Akan saya bagikan kegundahan dan kegelisahan yang saya rasakan itu. Ilmu Sosiologi yang saya pelajari sangat dekat dengan ajaran Marx. Dia adalah salah satu dedengkot ilmu sosial yang sangat brilian, cenderung gila menurut saya. Dia adalah pejuang kaum proletar, pejuang bagi mereka yang tidak punya akses untuk mencapai impiannya. Dengan segala daya dan upaya dia menjelaskan sudut pandangnya tentang kebusukan system kapitalisme yang mengungkung seorang manusia dalam kerja yang merugikan diri tapi menguntungkan system. Mudahnya, dia adalah pejuang kaum buruh yang tereksploitasi.

Dalam satu kesempatan, 500 penerima Beswan Djarum ini dibawa melihat keadaan pabrik rokok milik PT. Djarum di Kota Kudus. Kami semua berkunjung ke SKT atau Sigaret Kretek Tangan.

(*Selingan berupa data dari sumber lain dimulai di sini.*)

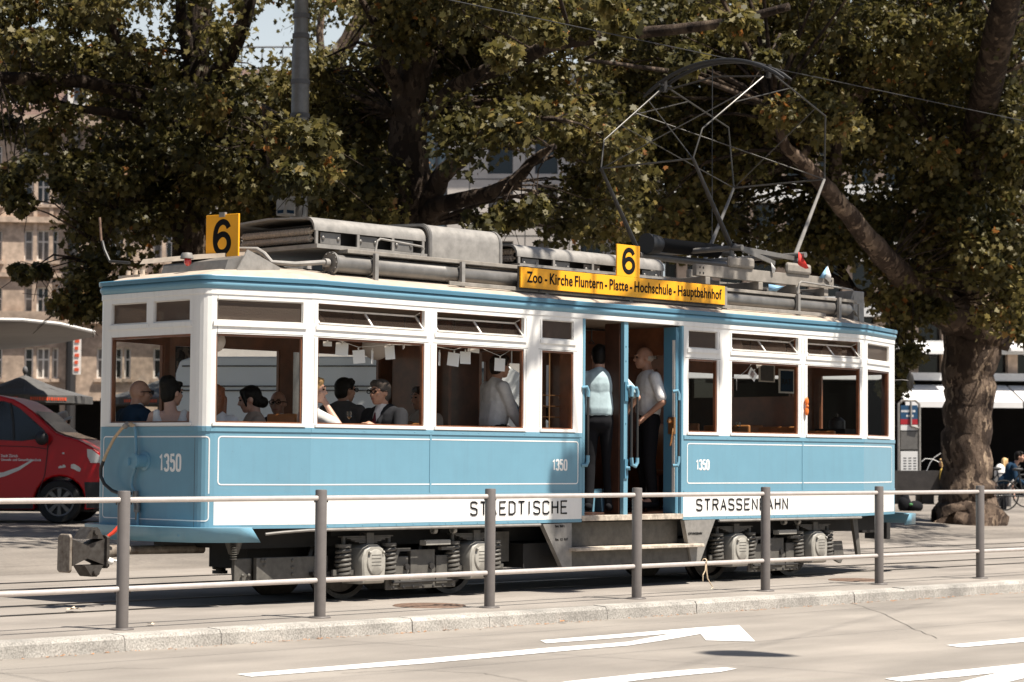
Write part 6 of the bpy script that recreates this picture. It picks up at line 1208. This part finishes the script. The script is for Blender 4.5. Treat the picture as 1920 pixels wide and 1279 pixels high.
# ------------------------------------------------------------------ vehicles
mat('red_car_paint', (.50, .004, .008), .35, coat=.25, spec=.3); mat('white_car_paint', (.80, .80, .79), .3, coat=.5); mat('black_plastic', (.02, .02, .021), .6); mat('tyre', (.014, .014, .014), .85); mat('alloy', (.16, .155, .15), .4, metal=.6); mat('headlight', (.62, .62, .6), .1, coat=1)
def van(label, px, d, zg, body, gl, prof, wheels, win, W_=1.95, m='red_car_paint', flip=1):
    F = Facade(px, d); F.o.z = 0
    uv = lambda a: [F.uv(*q) for q in a]
    c0 = F.uv(*prof[0]); t = thing('van', F.pt(0, zg), label, 'van')
    P = uv(prof); outer = []
    wr = F.uv(wheels[0][0] + wheels[0][2], wheels[0][1])[0] - F.uv(wheels[0][0], wheels[0][1])[0]
    WL = [(F.uv(a, b)[0], zg + wr) for a, b, r in wheels]; ar = wr * 1.17; zb = min(z for u, z in P)
    poly = list(P)                                                  # prof ends at the sill, rear to front, then arches are cut from front to rear
    bot = []
    for (u, z) in WL: bot += [(u + ar * math.cos(a), z + ar * math.sin(a)) for a in np.linspace(-math.asin(min(.95, (z - zb) / ar)), math.pi + math.asin(min(.95, (z - zb) / ar)), 15)]
    poly = poly + bot; b = MB(); n = len(poly); zt = max(z for u, z in P); zm = zg + .55 * (zt - zg)
    ins = lambda z: .10 * max(0, (z - zm) / (zt - zm)) ** 1.4 if z > zm else 0
    A = [F.pt(u, z, ins(z)) for u, z in poly]; B_ = [F.pt(u, z, W_ - ins(z)) for u, z in poly]; b.v = [tuple(q) for q in A + B_]
    b.f = [tuple(range(n)), tuple(range(2 * n - 1, n - 1, -1))] + [(k, n + k, n + (k + 1) % n, (k + 1) % n) for k in range(n)]
    bo = b.build('body', m, t, sharp=40); mo = bo.modifiers.new('b', 'BEVEL'); mo.width = .035; mo.segments = 3; mo.harden_normals = True; mo.limit_method = 'ANGLE'; mo.angle_limit = R(35)
    under = MB(); us = [q[0] for q in P]; F.slab(under, min(us) + .1, max(us) - .15, zg + .18, zg + .5, .25, W_ - .25); under.build('chassis', 'black_plastic', t, smooth=False)
    for (u, z) in WL:
        for n_ in (.0, W_ - .2):
            Mx = Matrix.Translation(F.pt(u, z, n_)) @ frame3((0, 0, 0), F.u, (0, 0, 1)) @ Matrix.Diagonal((1, 1, 1 if n_ < .5 else -1, 1)); q = MB()
            q.lathe([(wr * .66, .0), (wr * .72, .02), (wr * .93, .02), (wr, -.03), (wr, -.18), (wr * .9, -.22), (0, -.22)], Mx, 36); w_ = q.build('wheel', 'tyre', t, sharp=40)
            q = MB(); q.lathe([(wr * .68, .005), (wr * .64, .01), (wr * .62, -.05), (0, -.06)], Mx, 30); q.build('wheel_well', 'black_plastic', w_)
            q = MB(); q.lathe([(0, .012), (wr * .16, .01), (wr * .18, -.03)], Mx, 16)
            for k in range(8):
                a = k * math.pi / 4; e = Vector((math.cos(a), math.sin(a), 0)); e2 = Vector((-e.y, e.x, 0)); pts = [e * wr * .14 - e2 * .022, e * wr * .14 + e2 * .022, e * wr * .64 + e2 * .034, e * wr * .64 - e2 * .034]; q.add([Mx @ (p + Vector((0, 0, .008 if i < 2 else .002))) for i, p in enumerate(pts)] + [Mx @ (p + Vector((0, 0, -.03))) for p in pts], [(0, 1, 2, 3), (0, 4, 5, 1), (1, 5, 6, 2), (2, 6, 7, 3), (3, 7, 4, 0)])
            q.lathe([(wr * .60, .0), (wr * .66, .012), (wr * .69, .006)], Mx, 30); q.build('rim', 'alloy', w_)
    for pp, mm, nm in win:
        q = MB(); U = uv(pp); q.v = [tuple(F.pt(u, z, ins(z) - .004)) for u, z in U]; q.f = [tuple(range(len(U)))]; so = q.build(nm, mm, t, smooth=False)
    return t, F, ins
pr = [(-410, 952), (-410, 780), (-395, 748), (-370, 738), (-40, 736), (0, 742), (23, 748), (42, 758), (59, 770), (82, 791), (104, 811), (122, 818), (145, 824), (170, 837), (187, 848), (189, 870), (188, 905), (188, 952)]
VN, FV, vi = van('dark red van with a white swoosh on its flank, cut by the left picture edge', 110, 36, .25, None, None, pr, [(111, 942, 41), (-290, 942, 41)],
    [([(-20, 752), (5, 752), (18, 756), (36, 766), (64, 790), (84, 808), (80, 822), (40, 827), (-20, 824)], 'window_dark', 'side_window'), ([(-200, 752), (-26, 751), (-26, 824), (-200, 822)], 'window_dark', 'side_window'), ([(163, 842), (172, 843), (187, 854), (188, 868), (170, 868), (164, 856)], 'headlight', 'headlight'), ([(158, 904), (189, 904), (189, 953), (162, 953)], 'black_plastic', 'bumper'), ([(-230, 938), (62, 936), (62, 954), (-230, 956)], 'black_plastic', 'sill')])
def vline(pts, w_, m, name, off=-.006):
    q = MB(); U = [FV.uv(*p) for p in pts]; P = [FV.pt(u, z, vi(z) + off) for u, z in U]
    q.tube(P, w_, 6); return q.build(name, m, VN)
q = MB(); ws = [(62, 771), (82, 790), (104, 810), (122, 817), (143, 823)]
for (xa, ya), (xb, yb) in zip(ws, ws[1:]):
    (ua, za), (ub, zb_) = FV.uv(xa, ya), FV.uv(xb, yb); n_ = Vector((-(zb_ - za), ub - ua)).normalized() * .012; q.quad(FV.pt(ua + n_.x, za + n_.y, .16), FV.pt(ub + n_.x, zb_ + n_.y, .12), FV.pt(ub + n_.x, zb_ + n_.y, 1.83), FV.pt(ua + n_.x, za + n_.y, 1.79))
q.build('windscreen', 'window_dark', VN)
vline([(90, 818), (89, 850), (84, 890), (70, 932)], .006, 'black_plastic', 'door_seam'); vline([(-24, 748), (-24, 930)], .006, 'black_plastic', 'door_seam'); vline([(18, 756), (24, 790), (26, 824)], .02, 'black_plastic', 'pillar_trim'); vline([(-100, 842), (0, 836), (60, 838), (88, 842), (98, 826)], .005, 'black_plastic', 'crease')
q = MB(); q.v = []; 
A_ = [(-60, 902), (-20, 900), (10, 893), (36, 882), (64, 863), (60, 862), (34, 876), (8, 885), (-20, 890), (-60, 893)]; q.v = [tuple(FV.pt(*FV.uv(*p), vi(0) - .006)) for p in A_]; q.f = [(0, 1, 8, 9), (1, 2, 7, 8), (2, 3, 6, 7), (3, 4, 5, 6)]; q.build('swoosh', 'old_white_paint', VN, smooth=False)
MV = frame3((0, 0, 0), FV.u, (0, 0, 1)).to_3x3().to_4x4()
for body, px, py, s_ in (('Stadt Zürich', 2, 857, .062), ('Umwelt- und Gesundheitsschutz', 2, 864, .056)): p = FV.pt(*FV.uv(px, py), -.008); text('lettering', body, s_, Matrix.Translation(p) @ MV, 'line_white', VN, .001, .85)
for px, py, rx, rz, m in ((119, 850, .03, .016, 'headlight'),): q = MB(); q.ell(FV.pt(*FV.uv(px, py), 0), (rx, .012, rz)); q.build('indicator', m, VN)
for a_ in ([(109, 876), (113, 873), (117, 874), (118, 871), (122, 872), (124, 876), (119, 877), (114, 878), (110, 878)], [(133, 871), (139, 870), (143, 872), (148, 875), (152, 879), (150, 885), (144, 883), (139, 880), (133, 878)]): q = MB(); q.v = [tuple(FV.pt(*FV.uv(*b), -.006)) for b in a_]; q.f = [tuple(range(9))]; q.build('emblem', 'old_white_paint', VN, smooth=False)
q = MB(); q.ell(FV.pt(*FV.uv(82, 822), -.14), (.10, .12, .11)); q.build('wing_mirror', 'black_plastic', VN)
prw = [(330, 952), (328, 700), (336, 676), (360, 668), (700, 668), (930, 670), (975, 700), (1010, 780), (1080, 815), (1100, 850), (1100, 952)]
VW, FV, vi = van('tall white delivery van parked behind the tram', 700, 36, .25, None, None, prw, [(430, 942, 41), (980, 942, 41)], [([(870, 690), (925, 690), (985, 780), (870, 785)], 'window_dark', 'side_window')], m='white_car_paint'); VN = VW
for py in (686, 724, 732): vline([(340, py), (860, py)], .012, 'bogie_grey', 'body_crease', -.002)
for px in (541, 860): vline([(px, 690), (px, 930)], .01, 'bogie_grey', 'door_seam', -.002)
# bicycles at the right edge
def bike(px, d, yaw, lb):
    p = atd(px, 900, d); p.z = .25; t = thing('bicycle', p, lb, 'bicycle', 'bicycles right of the big trunk'); M = Matrix.Translation(p) @ Matrix.Rotation(yaw, 4, 'Z'); L = lambda x, z, y=0: M @ Vector((x, y, z))
    for x in (-.52, .52):
        q = MB(); q.tube([L(x + .33 * math.cos(a), .34 + .33 * math.sin(a)) for a in np.linspace(0, 2 * math.pi, 29)], .018, 6); w_ = q.build('wheel', 'tyre', t); q = MB(); [q.tube([L(x, .34), L(x + .32 * math.cos(a), .34 + .32 * math.sin(a))], .003, 4) for a in np.linspace(0, 2 * math.pi, 13)]; q.build('spokes', 'alloy', w_)
    q = MB(); [q.tube([L(*a), L(*b)], .018, 8) for a, b in (((-.52, .34), (-.08, .32)), ((-.52, .34), (-.17, .80)), ((-.08, .32), (-.19, .88)), ((-.08, .32), (.36, .72)), ((-.17, .80), (.34, .82)), ((.33, .90), (.52, .34)))]; q.build('frame', 'black_plastic', t)
    q = MB(); q.ell(L(-.2, .92), (.13, .07, .04), Matrix.Rotation(yaw, 3, 'Z')); q.build('saddle', 'black_plastic', t); q = MB(); q.tube([L(.28, 1.0, -.28), L(.34, .98, -.1), L(.34, .98, .1), L(.28, 1.0, .28)], .014, 8); q.tube([L(.34, .98), L(.33, .88)], .014, 8); q.build('handlebar', 'alloy', t)
bike(1884, 55, R(-40), 'black bicycle standing beside the blond woman with the backpack'); bike(1925, 51, R(-42), 'black bicycle under the cyclist in navy at the picture edge')
q = MB(); q.ell(atd(1875, 888, 55.6), (.16, .13, .24)); tag(q.build('backpack', 'white_cloth'), 'white backpack on the blond woman’s back', 'backpack')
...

Pabrik ini berisi ribuan orang yang bekerja melinting rokok kretek yang menjadi komoditas PT. Djarum. Dimulai dari hitungan ini :
           
Ada 5000 orang pekerja dalam satu ruangan SKT setiap shift kerja yang kesemuanya adalah perempuan. Setiap pekerja dapat membuat kurang lebih 2000 batang rokok dalam satu shift yang biasanya 6 jam. Kalau asumsinya harga per batang rokok adalah Rp 800,00 maka setiap orang akan menghasilkan rokok seharga Rp 1.600.000.

Rp 1.600.000 itu dikalikan dengan jumlah pekerja di SKT, hasilnya Rp 8.000.000.000 per hari, per shift. Saya tidak tahu pasti ada berapa shift dalam sehari. Tapi anggaplah ada 2 shift saja per hari, berarti ada barang seharga Rp 16.000.000.000 Itu adalah hitungan omset kotor PT Djarum setiap HARI. Seminggu? Sebulan? Setahun? Sepuluh tahun?  Banyak? Hitung sendiri.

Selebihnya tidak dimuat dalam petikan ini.